Nordstrom (JWN) Stock Tanks in After-Hours Trading on Earnings Miss
NEW YORK (TheStreet) -- Nordstrom (JWN) - Get Report stock is plummeting by 16.14% to $53.25 in after-hours trading on Thursday, after the company released its 2015 third quarter financial results after the market close today.
The upscale fashion retailer posted earnings of 42 cents per share for the most recent quarter, down from 73 cents per share for the year ago period.
This quarter's earnings included a reduction of 15 cents per share due to the company's $2.2 billion sale of its credit card portfolio to TD Bank in October.
Revenue climbed year over year, to $3.33 billion from $3.14 billion for the 2014 third quarter.
Analysts had expected the company to report earnings of 72 cents a share on revenue of $3.37 billion.
Total sales rose by 6.6%, while comparable sales increased by 0.9% year over year.
Nordstrom cut its full-year forecast for adjusted earnings to a range between $3.40 and $3.50 per share from a range between $3.70 and $3.80 per share.

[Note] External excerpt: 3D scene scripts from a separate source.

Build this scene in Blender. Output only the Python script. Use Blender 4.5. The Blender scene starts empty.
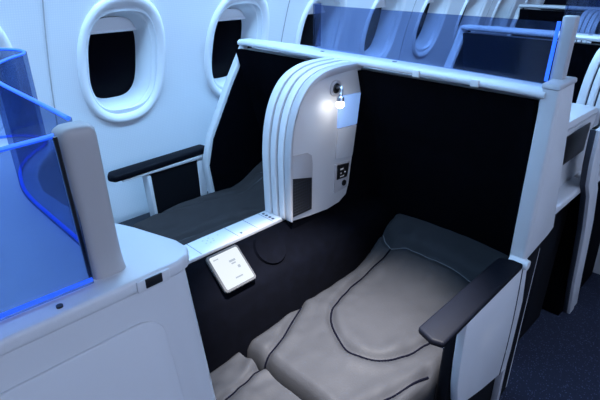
import bpy, bmesh, math, random
from mathutils import Vector, Matrix, noise
random.seed(3)
col = bpy.context.scene.collection
PI = math.pi

# ------------------------------------------------------------------ materials
def mat(name, rgb, rough=.5, metal=0, bump=0, bscale=200, var=0, vscale=8, coat=0, spec=.5, emit=None, estr=0):
    m = bpy.data.materials.new(name); m.use_nodes = True
    nt = m.node_tree; b = nt.nodes['Principled BSDF']
    b.inputs['Base Color'].default_value = (*rgb, 1)
    b.inputs['Roughness'].default_value = rough
    b.inputs['Metallic'].default_value = metal
    b.inputs['Coat Weight'].default_value = coat
    b.inputs['Specular IOR Level'].default_value = spec
    if emit:
        b.inputs['Emission Color'].default_value = (*emit, 1); b.inputs['Emission Strength'].default_value = estr
    tc = nt.nodes.new('ShaderNodeTexCoord')
    if var:
        n = nt.nodes.new('ShaderNodeTexNoise'); n.inputs['Scale'].default_value = vscale; n.inputs['Detail'].default_value = 4
        nt.links.new(tc.outputs['Object'], n.inputs['Vector'])
        r = nt.nodes.new('ShaderNodeValToRGB')
        r.color_ramp.elements[0].position = .3; r.color_ramp.elements[1].position = .7
        r.color_ramp.elements[0].color = (*[c*(1-var) for c in rgb], 1)
        r.color_ramp.elements[1].color = (*[min(1, c*(1+var)) for c in rgb], 1)
        nt.links.new(n.outputs['Fac'], r.inputs['Fac']); nt.links.new(r.outputs['Color'], b.inputs['Base Color'])
    if bump:
        n = nt.nodes.new('ShaderNodeTexNoise'); n.inputs['Scale'].default_value = bscale; n.inputs['Detail'].default_value = 3
        nt.links.new(tc.outputs['Object'], n.inputs['Vector'])
        bp = nt.nodes.new('ShaderNodeBump'); bp.inputs['Strength'].default_value = bump; bp.inputs['Distance'].default_value = .002
        nt.links.new(n.outputs['Fac'], bp.inputs['Height']); nt.links.new(bp.outputs['Normal'], b.inputs['Normal'])
    return m

def glass_mat(name, tint, milk, milkcol):
    m = bpy.data.materials.new(name); m.use_nodes = True
    nt = m.node_tree; nt.nodes.clear()
    o = nt.nodes.new('ShaderNodeOutputMaterial')
    t = nt.nodes.new('ShaderNodeBsdfTransparent'); t.inputs['Color'].default_value = (*tint, 1)
    d = nt.nodes.new('ShaderNodeBsdfDiffuse'); d.inputs['Color'].default_value = (*milkcol, 1)
    tl = nt.nodes.new('ShaderNodeBsdfTranslucent'); tl.inputs['Color'].default_value = (*milkcol, 1)
    g = nt.nodes.new('ShaderNodeBsdfGlossy'); g.inputs['Roughness'].default_value = .08
    a = nt.nodes.new('ShaderNodeAddShader'); nt.links.new(d.outputs[0], a.inputs[0]); nt.links.new(tl.outputs[0], a.inputs[1])
    m1 = nt.nodes.new('ShaderNodeMixShader'); m1.inputs[0].default_value = milk
    nt.links.new(t.outputs[0], m1.inputs[1]); nt.links.new(a.outputs[0], m1.inputs[2])
    m2 = nt.nodes.new('ShaderNodeMixShader'); m2.inputs[0].default_value = .035
    nt.links.new(m1.outputs[0], m2.inputs[1]); nt.links.new(g.outputs[0], m2.inputs[2])
    nt.links.new(m2.outputs[0], o.inputs['Surface'])
    return m

M = {}
M['shell'] = mat('shell_plastic', (.60, .61, .64), .35, bump=.05, bscale=500, var=.03, vscale=5)
M['lip'] = mat('lip_plastic', (.42, .42, .45), .35)
M['post'] = mat('brushed_post', (.40, .385, .39), .4, bump=.1, bscale=60)
M['gap'] = mat('dark_gap', (.03, .035, .05), .6)
M['black'] = mat('black_upholstery', (.0011, .0014, .0032), .85, bump=.2, bscale=600, var=.25, vscale=30, spec=.04)
M['pad'] = mat('armrest_leather', (.0018, .0025, .006), .6, bump=.15, bscale=400, spec=.13)
M['leather'] = mat('grey_leather', (.0235, .0245, .0285), .6, bump=.3, bscale=260, var=.05, vscale=14, spec=.07)
M['leather_w'] = mat('taupe_leather', (.040, .036, .038), .65, bump=.3, bscale=260, var=.05, vscale=14, spec=.06)
M['piping'] = mat('dark_piping', (.0012, .0014, .004), .8, spec=.03)
M['stitch'] = mat('light_stitching', (.12, .12, .13), .7, spec=.1)
M['base'] = mat('seat_base_plastic', (.003, .0035, .006), .7, bump=.1, spec=.15)
M['metal'] = mat('brushed_metal', (.45, .46, .5), .3, metal=1)
M['socket'] = mat('socket_black', (.01, .01, .012), .35)
M['white_mark'] = mat('white_marking', (.7, .7, .7), .5)
M['dark_mark'] = mat('dark_marking', (.03, .04, .07), .5)
M['glow'] = mat('blue_light_strip', (.02, .1, .8), .4, emit=(.03, .17, 1), estr=1.0)
M['bluecover'] = mat('lit_blue_cover', (.35, .5, .8), .3, emit=(.25, .48, 1), estr=.5)
M['bulb'] = mat('reading_bulb', (1, 1, 1), .4, emit=(1, .95, .85), estr=9)
M['screen'] = mat('lit_screen', (.01, .01, .01), .6, spec=.05, emit=(.84, .92, 1), estr=.98)
M['tablet'] = mat('tablet_plastic', (.055, .056, .06), .6, spec=.1)
M['icon'] = mat('screen_icon', (.01, .01, .01), .6, spec=.05, emit=(.62, .72, .85), estr=.72)
M['bezel'] = mat('window_bezel', (.80, .82, .86), .4)
M['shade'] = mat('window_shade', (.8, .82, .86), .5)
M['glass'] = glass_mat('blue_glass', (.50, .58, .75), .02, (.14, .22, .46))
M['pane'] = mat('window_pane', (.002, .002, .004), .3, spec=.05)
M['ceiling'] = mat('ceiling_panel', (.7, .72, .76), .6)
M['far'] = mat('bulkhead_panel', (.45, .5, .6), .6)

# wall: pale laminate with a fine woven line pattern
def wall_mat():
    m = mat('sidewall_laminate', (.74, .78, .83), .5)
    nt = m.node_tree; b = nt.nodes['Principled BSDF']
    tc = nt.nodes.new('ShaderNodeTexCoord')
    w1 = nt.nodes.new('ShaderNodeTexWave'); w1.bands_direction = 'Z'; w1.inputs['Scale'].default_value = 45; w1.inputs['Distortion'].default_value = .6
    w2 = nt.nodes.new('ShaderNodeTexWave'); w2.bands_direction = 'X'; w2.inputs['Scale'].default_value = 45; w2.inputs['Distortion'].default_value = .6
    mx = nt.nodes.new('ShaderNodeMath'); mx.operation = 'MULTIPLY'
    r = nt.nodes.new('ShaderNodeValToRGB')
    r.color_ramp.elements[0].color = (.70, .745, .81, 1); r.color_ramp.elements[1].color = (.78, .815, .86, 1)
    for w in (w1, w2): nt.links.new(tc.outputs['Object'], w.inputs['Vector'])
    nt.links.new(w1.outputs['Fac'], mx.inputs[0]); nt.links.new(w2.outputs['Fac'], mx.inputs[1])
    nt.links.new(mx.outputs[0], r.inputs['Fac']); nt.links.new(r.outputs['Color'], b.inputs['Base Color'])
    return m
M['wall'] = wall_mat()
def carpet_mat():
    m = mat('navy_carpet', (.01, .014, .035), .95, bump=.8, bscale=350)
    nt = m.node_tree; b = nt.nodes['Principled BSDF']
    tc = nt.nodes.new('ShaderNodeTexCoord')
    v = nt.nodes.new('ShaderNodeTexVoronoi'); v.inputs['Scale'].default_value = 110
    r = nt.nodes.new('ShaderNodeValToRGB')
    r.color_ramp.elements[0].position = .08; r.color_ramp.elements[0].color = (.08, .11, .2, 1)
    r.color_ramp.elements[1].position = .3; r.color_ramp.elements[1].color = (.012, .018, .045, 1)
    nt.links.new(tc.outputs['Object'], v.inputs['Vector']); nt.links.new(v.outputs['Distance'], r.inputs['Fac'])
    nt.links.new(r.outputs['Color'], b.inputs['Base Color'])
    return m
M['carpet'] = carpet_mat()

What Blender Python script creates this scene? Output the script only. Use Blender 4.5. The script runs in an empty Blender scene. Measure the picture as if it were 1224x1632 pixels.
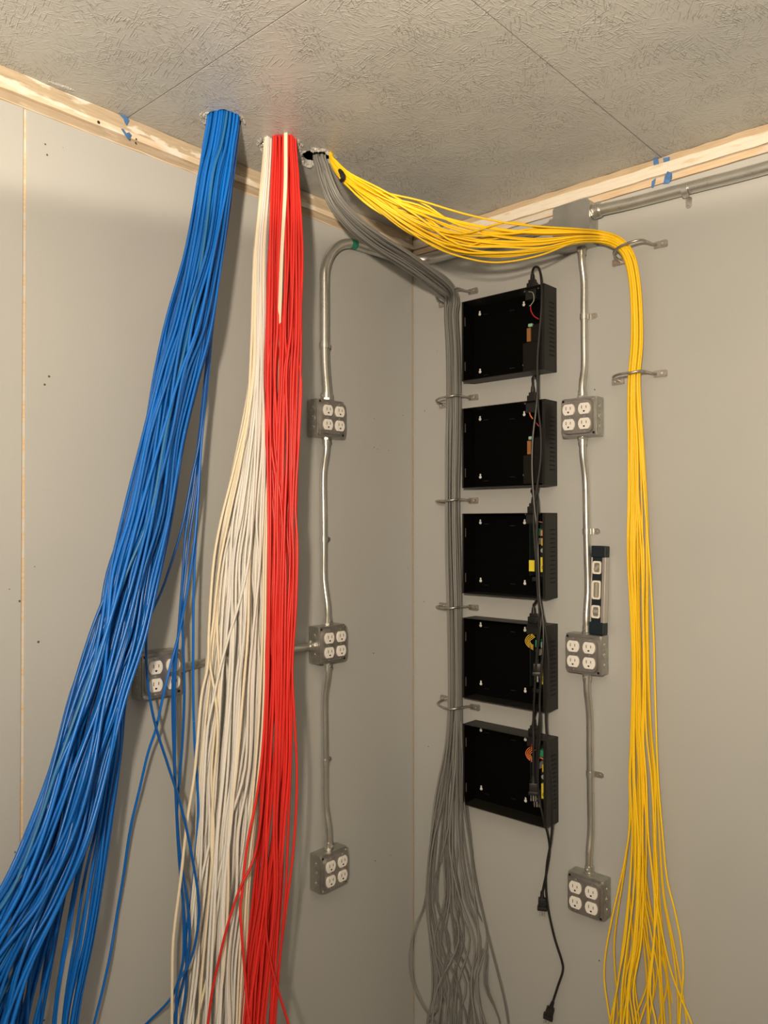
import bpy, bmesh, math, random
import numpy as np
from mathutils import Vector, Matrix
from mathutils.geometry import delaunay_2d_cdt

# ------------------------------------------------------------------ camera, world, lights, exposure
SC = bpy.context.scene
COL = SC.collection
FPX = 1262.035                                  # focal length in pixels of the 1224 x 1632 frame
YAW, PIT, ROL = math.radians(132.157), math.radians(0.7366), math.radians(-0.0664)
CAM = Vector((1.6061, -1.9121, 1.533))
F0 = Vector((math.cos(YAW), math.sin(YAW), 0)); R0 = Vector((math.sin(YAW), -math.cos(YAW), 0)); U0 = Vector((0, 0, 1))
FW = F0 * math.cos(PIT) + U0 * math.sin(PIT); UP = U0 * math.cos(PIT) - F0 * math.sin(PIT)
RT = R0 * math.cos(ROL) + UP * math.sin(ROL); UP = UP * math.cos(ROL) - R0 * math.sin(ROL)
cd = bpy.data.cameras.new('camera'); cam = bpy.data.objects.new('camera', cd); COL.objects.link(cam)
cd.sensor_fit = 'VERTICAL'; cd.sensor_height = 36.0; cd.lens = FPX * 36.0 / 1632.0; cd.clip_start = 0.02
m3 = Matrix((RT, UP, -FW)).transposed()
cam.matrix_world = Matrix.Translation(CAM) @ m3.to_4x4()
SC.camera = cam
w = bpy.data.worlds.new('world'); SC.world = w; w.use_nodes = True
w.node_tree.nodes['Background'].inputs[0].default_value = (1.0, 0.86, 0.70, 1)
w.node_tree.nodes['Background'].inputs[1].default_value = 0.0
SC.view_settings.view_transform = 'Standard'; SC.view_settings.look = 'None'
SC.view_settings.gamma = 1.0; SC.view_settings.use_curve_mapping = False
SC.view_settings.exposure = 0.0
LAMP_COL = (1.0, 0.82, 0.60)
LAMP = CAM + R0 * (-0.18) - F0 * 0.35 + U0 * 0.225     # work lamp behind the photographer
def lamp(name, kind, loc, energy, size, rot=(0, 0, 0)):
    l = bpy.data.lights.new(name, kind); l.energy = energy; l.color = LAMP_COL; l.shadow_soft_size = size
    o = bpy.data.objects.new(name, l); COL.objects.link(o); o.location = loc; o.rotation_euler = rot
    return o
aim = (F0 * math.cos(math.radians(25)) + R0 * 0.20 + U0 * math.sin(math.radians(25))).to_track_quat('-Z', 'Y').to_euler()
main = lamp('work_lamp', 'SPOT', LAMP, 168.0, 0.045, aim)
main.data.spot_size = math.radians(172); main.data.spot_blend = 1.0
up = lamp('upward_work_lamp', 'SPOT', LAMP, 128.0, 0.03, (math.pi, 0, 0))
up.data.spot_size = math.radians(156.6); up.data.spot_blend = 0.035
# added area fill, not a known fixture: soft general light from further back
room_fill = bpy.data.lights.new('room_fill', 'AREA'); room_fill.energy = 9.0; room_fill.color = LAMP_COL
room_fill.shape = 'RECTANGLE'; room_fill.size = 1.1; room_fill.size_y = 0.3
rl = bpy.data.objects.new('room_fill', room_fill); COL.objects.link(rl); rl.location = (2.6, -2.9, 2.40)

# ------------------------------------------------------------------ pixel of the photograph -> place in the room
def ray(x, y): return FW + RT * ((x - 612) / FPX) + UP * ((816 - y) / FPX)
def onR(x, y, o=0.0): d = ray(x, y); return CAM + d * ((-o - CAM.y) / d.y)      # o metres in front of the right wall
def onL(x, y, o=0.0): d = ray(x, y); return CAM + d * ((o - CAM.x) / d.x)       # o metres in front of the left wall
def onC(x, y, z=2.44): d = ray(x, y); return CAM + d * ((z - CAM.z) / d.z)
def atd(x, y, z): return CAM + ray(x, y) * z

# ------------------------------------------------------------------ materials
def new_mat(name):
    m = bpy.data.materials.new(name); m.use_nodes = True
    nt = m.node_tree; b = nt.nodes['Principled BSDF']
    return m, nt, b
def N(nt, kind, **kw):
    n = nt.nodes.new(kind)
    for k, v in kw.items():
        if k.startswith('i_'): n.inputs[k[2:].replace('_', ' ')].default_value = v
        else: setattr(n, k, v)
    return n
def mat(name, col, rough=0.5, metal=0.0, var=0.0, scale=30.0, bump=0.0, bscale=80.0, rnd=0.0, spec=0.5, coat=0.0):
    m, nt, b = new_mat(name)
    b.inputs['Base Color'].default_value = (*col, 1); b.inputs['Roughness'].default_value = rough
    b.inputs['Metallic'].default_value = metal; b.inputs['Specular IOR Level'].default_value = spec
    b.inputs['Coat Weight'].default_value = coat
    tc = N(nt, 'ShaderNodeTexCoord')
    last = None
    if var > 0:
        no = N(nt, 'ShaderNodeTexNoise'); no.inputs['Scale'].default_value = scale; no.inputs['Detail'].default_value = 4
        nt.links.new(tc.outputs['Object'], no.inputs['Vector'])
        mx = N(nt, 'ShaderNodeMix', data_type='RGBA', blend_type='MULTIPLY'); mx.inputs[0].default_value = 1.0
        cr = N(nt, 'ShaderNodeMapRange'); cr.inputs[1].default_value = 0.3; cr.inputs[2].default_value = 0.7
        cr.inputs[3].default_value = 1 - var; cr.inputs[4].default_value = 1 + var
        nt.links.new(no.outputs['Fac'], cr.inputs[0])
        mx.inputs[6].default_value = (*col, 1); nt.links.new(cr.outputs[0], mx.inputs[7])
        last = mx.outputs[2]
    if rnd > 0:
        oi = N(nt, 'ShaderNodeObjectInfo')
        hs = N(nt, 'ShaderNodeHueSaturation'); hs.inputs['Color'].default_value = (*col, 1)
        cr = N(nt, 'ShaderNodeMapRange'); cr.inputs[3].default_value = 1 - rnd; cr.inputs[4].default_value = 1 + rnd
        nt.links.new(oi.outputs['Random'], cr.inputs[0]); nt.links.new(cr.outputs[0], hs.inputs['Value'])
        if last: nt.links.new(last, hs.inputs['Color'])
        last = hs.outputs[0]
    if last: nt.links.new(last, b.inputs['Base Color'])
    if bump > 0:
        no = N(nt, 'ShaderNodeTexNoise'); no.inputs['Scale'].default_value = bscale; no.inputs['Detail'].default_value = 3
        nt.links.new(tc.outputs['Object'], no.inputs['Vector'])
        bp = N(nt, 'ShaderNodeBump'); bp.inputs['Strength'].default_value = bump; bp.inputs['Distance'].default_value = 0.002
        nt.links.new(no.outputs['Fac'], bp.inputs['Height']); nt.links.new(bp.outputs[0], b.inputs['Normal'])
    return m

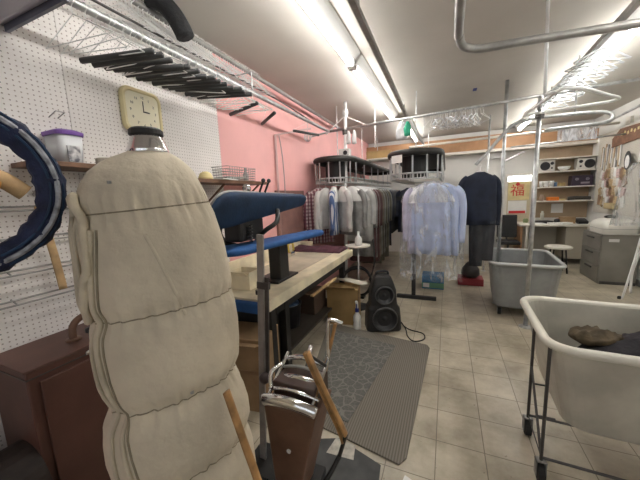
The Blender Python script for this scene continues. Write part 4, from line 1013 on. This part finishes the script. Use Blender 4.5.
# pale blue shirts under clear film, hung from the right loop
sb = mat('shirt_pale_blue', (.43, .50, .70), .7, 0, .18, 7); sl = mat('shirt_lilac', (.46, .45, .58), .7, 0, .2, 7); sb2 = stripes('shirt_blue_stripe', (.52, .58, .74), (.38, .46, .68), .012, 0, .8)
for (x, y, rzz, m, lb, sd) in ((-.27, 4.06, .45, sl, 'lilac shirt at the left under the clear film', 1), (-.15, 3.98, -.05, sb, 'pale blue shirt in the middle under the clear film', 4), (-.03, 4.06, -.5, sb2, 'fine blue striped shirt at the right under the clear film', 7)):
    g = make_garment('wrapped_shirt', lb, 'shirt', m, .90, sd, None, hw=.215, th=.06, slL=.66, wave=.034)
    g.location = (x, y, 1.84); g.rotation_euler = (0, 0, rzz)
t = thing('plastic_cover', 'clear crinkled plastic film over the pale blue shirts', 'cover', (-.16, 4.02, .5))
rings = []
for z, w_, d in ((1.78, .06, .05), (1.74, .14, .09), (1.68, .26, .13), (1.60, 0.347, .15), (1.3, 0.369, .16), (1.0, 0.383, .165), (.75, 0.387, .16), (.60, 0.392, .15), (.52, 0.396, .14)):
    rings.append([V((-.18+w_*cos(a)+.012*sin(a*7+z*9), 4.02+d*sin(a)+.016*sin(a*11+z*6), z+(.02*sin(a*6) if z < .6 else 0))) for a in [2*pi*j/72 for j in range(72)]])
obj('film', loft(NM(), rings, False, False), plastic, t, smooth=True)
rings = []
for z, w_, d in ((1.79, .07, .06), (1.75, .145, .095), (1.69, .265, .135), (1.61, .352, .138), (1.52, .368, .15)):
    rings.append([V((-.18+w_*cos(a)+.012*sin(a*7+z*9), 4.02+d*sin(a)+.016*sin(a*11+z*6), z)) for a in [2*pi*j/72 for j in range(72)]])
obj('shoulder_film', loft(NM(), rings, False, False), film('frosted_film', (.86, .87, .88), .5, 7), t, smooth=True)

# navy suit
navy = mat('navy_wool', (.010, .016, .036), .8, 0, .3, 10); navyl = mat('navy_lining', (.014, .045, .11), .6, 0, .2, 10)
t = make_garment('suit_jacket', 'navy suit jacket hanging from the bent rail beside wrapped shirts', 'jacket', navy, .66, 2.0, None, hw=.20, th=.085, slL=.60, wave=.01)
t.location = (.38, 4.25, 1.96); t.rotation_euler = (0, 0, R(14))
obj('side_panel', RB((.37+.18, 4.13-.035, 1.51), (.05, .13, .60), rz=R(14)), navyl, None) if False else None
bm = NM(); tube(bm, smoothpts([(.18, -.03, -.20), (.215, -.05, -.40), (.22, -.05, -.62), (.215, -.045, -.76)], 4), .05, seg=10); obj('front_flap', bm, navyl, t, smooth=True)
for z, x in ((-.42, .03), (-.22, .16)): obj('button', L((x, -.092, z), [(.002, -.005), (.011, -.004), (.011, .004), (.002, .005)], seg=10, axis='y'), white_metal, t)
t = thing('suit_trousers', 'dark trousers hanging below the navy suit jacket', 'trousers', (.40, 4.17, 1.9))
for s in (-1, 1):
    rings = []
    for z, w_, d in ((1.40, .09, .05), (1.2, .092, .052), (1.0, .085, .05), (.82, .08, .045), (.70, .075, .04)):
        rings.append([V((.43+s*.06+w_*cos(a), 4.28+d*sin(a)+.008*sin(a*5), z+.04*s)) for a in [2*pi*j/20 for j in range(20)]])
    obj('trouser_leg', loft(NM(), rings), mat('trouser_dark', (.022, .022, .028), .75, 0, .4, 9), t, smooth=True)
obj('hanger', T([(.38, 4.27, 1.95), (.41, 4.28, 1.75), (.44, 4.28, 1.40)], .004), hangerwhite, t)
t = thing('film_wrap', 'clear plastic sleeve over the dark trousers', 'cover', (.46, 4.17, .6))
obj('film', loft(NM(), [[V((.47+w_*cos(a)+.008*sin(a*5), 4.28+.09*sin(a), z)) for a in [2*pi*j/36 for j in range(36)]] for z, w_ in ((1.26, .19), (1.0, .19), (.8, .15), (.66, .07))], False, False), film('trouser_film', (.7, .72, .75), .09, 9), t, smooth=True)

# rolling rail behind the shirts, with things on the floor
t = thing('rack_stand', 'black T-foot rack stand on floor under wrapped shirts', 'stand', (-.42, 4.62, 0))
obj('foot', B(-.70, -.11, 4.58, 4.65, 0, .055), blackm, t, bevel=.008)
obj('upright', B(-.475, -.415, 4.60, 4.64, .055, 1.60), blackm, t, bevel=.004)
obj('top_bar', B(-.70, -.11, 4.60, 4.64, 1.55, 1.60), blackm, t)
t = thing('small_carton', 'blue and green printed carton on floor under wrapped shirts', 'box', (-.18, 5.25, 0))
obj('carton', B(-.36, -.01, 5.18, 5.42, 0, .25), bluebox, t, bevel=.004)
obj('green_band', B(-.361, -.009, 5.178, 5.181, .02, .11), mat('band_green', (.12, .30, .20), .6), t)
obj('white_panel', B(-.34, -.24, 5.175, 5.178, .03, .10), paper, t)
obj('red_crate', B(.22, .62, 5.55, 5.85, 0, .12), mat('crate_red', (.30, .03, .04), .5), bevel=.006, label='low red crate on floor behind trousers beside grey cart', cat='crate')
obj('dark_bag', L((.42, 5.7, .122), [(.10, 0), (.15, .05), (.14, .15), (.08, .24), (.05, .27)], seg=16), mat('bag_dark', (.04, .035, .035), .6, bump=.6, bscale=12), smooth=True, label='dark bag on the red crate behind trousers', cat='bag')

# things hung on the crossing pipe
t = thing('plastic_bag', 'clear bag with green sheet hung from the crossing rail', 'bag', (-.62, 4.5, 2.45))
def hangbag(cx, cy, z0, z1, w_, m, nm, par):
    rings = []
    for k in range(7):
        f = k/6; z = z1+(z0-z1)*f; ww = w_*(.35+.65*sin(min(1, f*1.6)*pi/2))
        rings.append([V((cx+ww*cos(a)*(1+.12*sin(a*5+k)), cy+ww*.45*sin(a)*(1+.2*sin(a*4+k)), z+.012*sin(a*3+k))) for a in [2*pi*j/20 for j in range(20)]])
    return obj(nm, loft(NM(), rings), m, par, smooth=True)
hangbag(-.61, 4.48, 2.42, 2.66, .075, mat('bag_white', (.68, .69, .70), .35, 0, .3, 14), 'bag', t)
hangbag(-.53, 4.46, 2.46, 2.64, .05, green, 'green_sheet', t)
obj('hook', T([(-.60, 4.48, 2.65), (-.60, 4.5, 2.715)], .004), chrome, t)
for x, z, lb in ((-1.40, 2.44, 'white plastic bag hung from rail nearest the white post'), (-1.31, 2.43, 'white plastic bag hung second from the white post')):
    t = thing('plastic_bag', lb, 'bag', (x, 4.46, z)); hangbag(x, 4.46, z, 2.62, .035, mat('bag_milk', (.74, .73, .72), .4), 'bag', t); obj('hook', T([(x, 4.46, 2.61), (x, 4.5, 2.68)], .004), chrome, t)
t = thing('rag_chain', 'white twisted chain hanging from ceiling above the tan carton', 'chain', (-1.15, 5.0, 2.42))
bm = NM()
for k in range(16):
    z = 3.03-k*.038; e = V((.014, 0, 0)) if k % 2 else V((0, .014, 0))
    tube(bm, [V((-1.13, 5.1, z))+e*cos(a)+V((0, 0, .025*sin(a))) for a in [2*pi*j/8 for j in range(8)]], .004, seg=5, closed=True)
obj('links', bm, white_metal, t)
obj('ceiling_eye', T([(-1.13, 5.1, 3.03), (-1.13, 5.1, ZC)], .006), white_metal, t)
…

Separately, TheStreet Ratings team rates NORDSTROM INC as a Buy with a ratings score of B. TheStreet Ratings Team has this to say about their recommendation:
We rate NORDSTROM INC (JWN) a BUY. This is driven by a number of strengths, which we believe should have a greater impact than any weaknesses, and should give investors a better performance opportunity than most stocks we cover. The company's strengths can be seen in multiple areas, such as its revenue growth, good cash flow from operations, growth in earnings per share, expanding profit margins and increase in net income. We feel its strengths outweigh the fact that the company has had generally high debt management risk by most measures that we evaluated.